4. QFC — International Financial Structure
QFC (Qatar Financial Centre) is a separate legal system based on English common law.
It is not a free zone but a financial centre with its own regulator.
It is suitable for:
- Investment funds.
- Consulting.
- Financial services.
- Holding structures.
- SPVs.
Ownership
- 100% foreign ownership.
Taxes
- 10% on profits.
Advantages
- Regulation based on common law.
- Virtual office permitted.
- High level of bank confidence.
When to choose QFC
If you plan to attract investments or structure an international group of companies.
This is linked to investment architecture. See the article:
👉 Investment and Financing in Qatar
5. The Banking Factor
Regardless of the jurisdiction, opening a corporate account requires:
- Personal presence.
- Obtaining a Qatar ID.
- A deposit of USD 10,000–15,000.
- Proof of source of funds.
Banking compliance is one of the key stages.
More details:
👉 How to Open a Corporate Account in Qatar: Deposit, Compliance, and Bank Requirements
6. Typical Mistakes When Choosing a Jurisdiction
- Mistake 1: Registering in QFZ while planning to work in the local market.
- Mistake 2: Choosing MOCI without understanding the partner’s role.
- Mistake 3: Setting up a QFC without an investment strategy.
- Mistake 4: Ignoring banking compliance.
7. How to Choose the Right Model
The answer depends on four factors:
- Where is your main market?
- Do you need government contracts?
- Do you plan to attract investments?
- Do you need a holding structure?
- If the goal is local trade → MOCI.
- If export and zero tax → QFZ.
- If investments and a financial structure → QFC.

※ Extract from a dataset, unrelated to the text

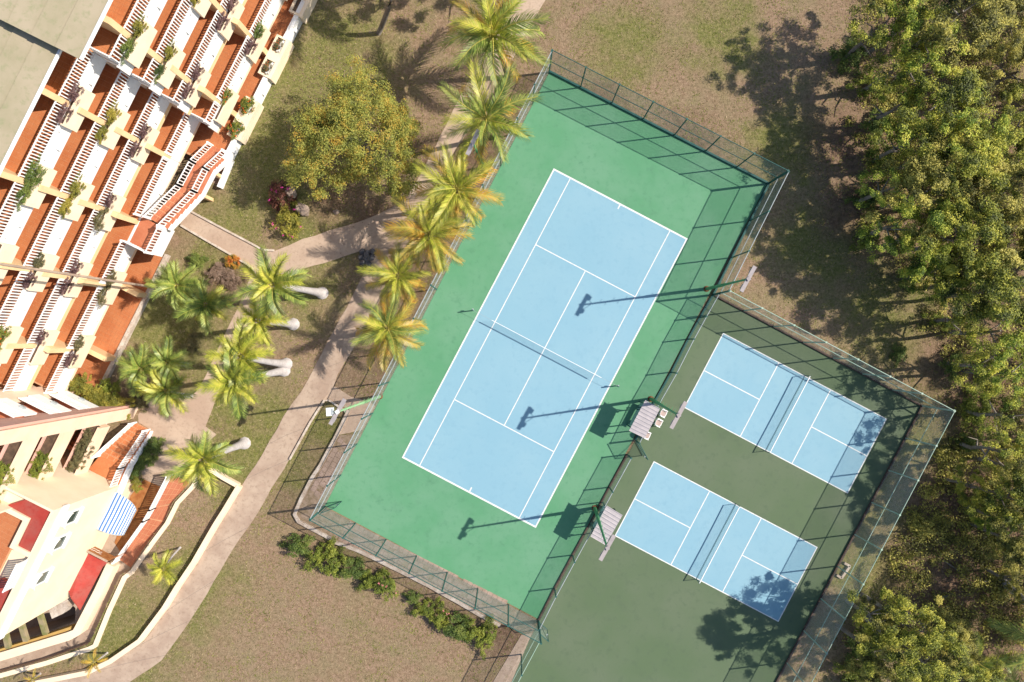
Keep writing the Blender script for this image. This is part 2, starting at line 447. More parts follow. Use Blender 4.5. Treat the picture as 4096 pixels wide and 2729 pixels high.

8. The Link Between Jurisdiction and Investment Strategy
The choice of registration regime directly affects:
- Deal structure.
- Investor confidence.
- The ability to create an SPV.
- Share distribution.
Investors from the GCC often prefer structures through QFC or QFZ.
More about investor requirements:
👉 Investment and Financing
9. Conclusion
MOCI, QFZ, and QFC are not competing models.
They are different tools.
- MOCI — local business.
- QFZ — export and manufacturing.
- QFC — investment and financial architecture.
Choosing the right jurisdiction saves tens of thousands of dollars in operating costs and simplifies working with banks.